• _Supplied information_
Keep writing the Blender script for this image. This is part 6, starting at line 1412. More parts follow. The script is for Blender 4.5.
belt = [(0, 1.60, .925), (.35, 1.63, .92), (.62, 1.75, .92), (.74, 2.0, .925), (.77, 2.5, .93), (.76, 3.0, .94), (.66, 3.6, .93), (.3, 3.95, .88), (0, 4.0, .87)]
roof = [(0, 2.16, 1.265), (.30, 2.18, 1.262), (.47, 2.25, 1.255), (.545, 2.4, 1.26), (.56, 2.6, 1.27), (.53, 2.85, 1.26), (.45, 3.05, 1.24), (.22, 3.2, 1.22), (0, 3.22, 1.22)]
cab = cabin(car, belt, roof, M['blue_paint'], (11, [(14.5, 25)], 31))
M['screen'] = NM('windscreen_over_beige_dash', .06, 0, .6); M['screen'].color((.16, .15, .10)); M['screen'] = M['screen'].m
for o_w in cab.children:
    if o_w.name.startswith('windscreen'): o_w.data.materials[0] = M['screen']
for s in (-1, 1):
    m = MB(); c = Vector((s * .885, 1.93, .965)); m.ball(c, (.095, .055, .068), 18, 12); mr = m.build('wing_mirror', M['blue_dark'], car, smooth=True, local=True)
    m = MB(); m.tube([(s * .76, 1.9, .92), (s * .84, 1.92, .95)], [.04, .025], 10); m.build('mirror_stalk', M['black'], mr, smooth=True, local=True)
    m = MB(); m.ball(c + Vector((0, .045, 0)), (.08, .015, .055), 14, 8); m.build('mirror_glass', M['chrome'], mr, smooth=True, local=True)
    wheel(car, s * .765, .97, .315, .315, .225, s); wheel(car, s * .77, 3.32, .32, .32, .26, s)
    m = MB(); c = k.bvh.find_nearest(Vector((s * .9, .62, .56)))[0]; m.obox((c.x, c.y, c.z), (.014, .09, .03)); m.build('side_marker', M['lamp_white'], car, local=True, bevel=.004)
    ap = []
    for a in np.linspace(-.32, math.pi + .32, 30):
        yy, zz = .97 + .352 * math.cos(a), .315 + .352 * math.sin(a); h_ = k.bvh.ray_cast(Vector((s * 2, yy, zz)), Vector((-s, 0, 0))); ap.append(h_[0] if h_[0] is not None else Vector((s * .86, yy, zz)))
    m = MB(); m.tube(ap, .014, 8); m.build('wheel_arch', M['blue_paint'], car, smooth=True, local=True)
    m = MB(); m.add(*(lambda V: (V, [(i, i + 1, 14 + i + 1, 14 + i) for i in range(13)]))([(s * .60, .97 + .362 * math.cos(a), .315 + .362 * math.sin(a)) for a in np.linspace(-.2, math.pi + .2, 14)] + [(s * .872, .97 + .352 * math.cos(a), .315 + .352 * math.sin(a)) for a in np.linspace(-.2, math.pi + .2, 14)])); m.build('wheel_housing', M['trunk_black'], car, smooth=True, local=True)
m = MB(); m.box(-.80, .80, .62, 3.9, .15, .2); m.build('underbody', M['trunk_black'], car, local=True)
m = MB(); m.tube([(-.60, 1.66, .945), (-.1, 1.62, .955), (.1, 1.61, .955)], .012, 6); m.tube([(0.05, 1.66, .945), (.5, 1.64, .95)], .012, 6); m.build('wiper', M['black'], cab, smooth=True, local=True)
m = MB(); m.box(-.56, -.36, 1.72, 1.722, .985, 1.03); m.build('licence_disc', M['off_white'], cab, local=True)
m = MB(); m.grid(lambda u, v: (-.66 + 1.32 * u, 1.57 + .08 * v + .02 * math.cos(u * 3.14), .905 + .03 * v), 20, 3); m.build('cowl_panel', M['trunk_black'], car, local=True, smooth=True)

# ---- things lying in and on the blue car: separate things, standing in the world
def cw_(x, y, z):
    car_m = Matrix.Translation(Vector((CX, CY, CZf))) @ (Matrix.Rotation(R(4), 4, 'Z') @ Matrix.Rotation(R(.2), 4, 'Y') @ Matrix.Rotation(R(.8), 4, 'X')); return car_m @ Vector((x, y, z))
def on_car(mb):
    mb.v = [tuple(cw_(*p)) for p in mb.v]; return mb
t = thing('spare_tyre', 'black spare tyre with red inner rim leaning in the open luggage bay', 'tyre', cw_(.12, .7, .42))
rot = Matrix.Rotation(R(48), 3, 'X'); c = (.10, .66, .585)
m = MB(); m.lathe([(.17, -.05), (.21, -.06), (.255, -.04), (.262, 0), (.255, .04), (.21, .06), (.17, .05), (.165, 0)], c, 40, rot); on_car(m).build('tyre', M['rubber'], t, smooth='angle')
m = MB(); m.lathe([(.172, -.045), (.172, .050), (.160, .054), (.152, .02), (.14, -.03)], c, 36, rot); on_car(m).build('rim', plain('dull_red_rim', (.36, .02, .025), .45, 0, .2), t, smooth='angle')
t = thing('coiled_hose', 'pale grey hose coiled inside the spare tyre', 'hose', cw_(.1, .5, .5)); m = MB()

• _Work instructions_
Print again each line of the listing above, exactly as it appears.

• _Written reply_
Keep writing the Blender script for this image. This is part 6, starting at line 1412. More parts follow. The script is for Blender 4.5.
belt = [(0, 1.60, .925), (.35, 1.63, .92), (.62, 1.75, .92), (.74, 2.0, .925), (.77, 2.5, .93), (.76, 3.0, .94), (.66, 3.6, .93), (.3, 3.95, .88), (0, 4.0, .87)]
roof = [(0, 2.16, 1.265), (.30, 2.18, 1.262), (.47, 2.25, 1.255), (.545, 2.4, 1.26), (.56, 2.6, 1.27), (.53, 2.85, 1.26), (.45, 3.05, 1.24), (.22, 3.2, 1.22), (0, 3.22, 1.22)]
cab = cabin(car, belt, roof, M['blue_paint'], (11, [(14.5, 25)], 31))
M['screen'] = NM('windscreen_over_beige_dash', .06, 0, .6); M['screen'].color((.16, .15, .10)); M['screen'] = M['screen'].m
for o_w in cab.children:
    if o_w.name.startswith('windscreen'): o_w.data.materials[0] = M['screen']
for s in (-1, 1):
    m = MB(); c = Vector((s * .885, 1.93, .965)); m.ball(c, (.095, .055, .068), 18, 12); mr = m.build('wing_mirror', M['blue_dark'], car, smooth=True, local=True)
    m = MB(); m.tube([(s * .76, 1.9, .92), (s * .84, 1.92, .95)], [.04, .025], 10); m.build('mirror_stalk', M['black'], mr, smooth=True, local=True)
    m = MB(); m.ball(c + Vector((0, .045, 0)), (.08, .015, .055), 14, 8); m.build('mirror_glass', M['chrome'], mr, smooth=True, local=True)
    wheel(car, s * .765, .97, .315, .315, .225, s); wheel(car, s * .77, 3.32, .32, .32, .26, s)
    m = MB(); c = k.bvh.find_nearest(Vector((s * .9, .62, .56)))[0]; m.obox((c.x, c.y, c.z), (.014, .09, .03)); m.build('side_marker', M['lamp_white'], car, local=True, bevel=.004)
    ap = []
    for a in np.linspace(-.32, math.pi + .32, 30):
        yy, zz = .97 + .352 * math.cos(a), .315 + .352 * math.sin(a); h_ = k.bvh.ray_cast(Vector((s * 2, yy, zz)), Vector((-s, 0, 0))); ap.append(h_[0] if h_[0] is not None else Vector((s * .86, yy, zz)))
    m = MB(); m.tube(ap, .014, 8); m.build('wheel_arch', M['blue_paint'], car, smooth=True, local=True)
    m = MB(); m.add(*(lambda V: (V, [(i, i + 1, 14 + i + 1, 14 + i) for i in range(13)]))([(s * .60, .97 + .362 * math.cos(a), .315 + .362 * math.sin(a)) for a in np.linspace(-.2, math.pi + .2, 14)] + [(s * .872, .97 + .352 * math.cos(a), .315 + .352 * math.sin(a)) for a in np.linspace(-.2, math.pi + .2, 14)])); m.build('wheel_housing', M['trunk_black'], car, smooth=True, local=True)
m = MB(); m.box(-.80, .80, .62, 3.9, .15, .2); m.build('underbody', M['trunk_black'], car, local=True)
m = MB(); m.tube([(-.60, 1.66, .945), (-.1, 1.62, .955), (.1, 1.61, .955)], .012, 6); m.tube([(0.05, 1.66, .945), (.5, 1.64, .95)], .012, 6); m.build('wiper', M['black'], cab, smooth=True, local=True)
m = MB(); m.box(-.56, -.36, 1.72, 1.722, .985, 1.03); m.build('licence_disc', M['off_white'], cab, local=True)
m = MB(); m.grid(lambda u, v: (-.66 + 1.32 * u, 1.57 + .08 * v + .02 * math.cos(u * 3.14), .905 + .03 * v), 20, 3); m.build('cowl_panel', M['trunk_black'], car, local=True, smooth=True)

# ---- things lying in and on the blue car: separate things, standing in the world
def cw_(x, y, z):
    car_m = Matrix.Translation(Vector((CX, CY, CZf))) @ (Matrix.Rotation(R(4), 4, 'Z') @ Matrix.Rotation(R(.2), 4, 'Y') @ Matrix.Rotation(R(.8), 4, 'X')); return car_m @ Vector((x, y, z))
def on_car(mb):
    mb.v = [tuple(cw_(*p)) for p in mb.v]; return mb
t = thing('spare_tyre', 'black spare tyre with red inner rim leaning in the open luggage bay', 'tyre', cw_(.12, .7, .42))
rot = Matrix.Rotation(R(48), 3, 'X'); c = (.10, .66, .585)
m = MB(); m.lathe([(.17, -.05), (.21, -.06), (.255, -.04), (.262, 0), (.255, .04), (.21, .06), (.17, .05), (.165, 0)], c, 40, rot); on_car(m).build('tyre', M['rubber'], t, smooth='angle')
m = MB(); m.lathe([(.172, -.045), (.172, .050), (.160, .054), (.152, .02), (.14, -.03)], c, 36, rot); on_car(m).build('rim', plain('dull_red_rim', (.36, .02, .025), .45, 0, .2), t, smooth='angle')
t = thing('coiled_hose', 'pale grey hose coiled inside the spare tyre', 'hose', cw_(.1, .5, .5)); m = MB()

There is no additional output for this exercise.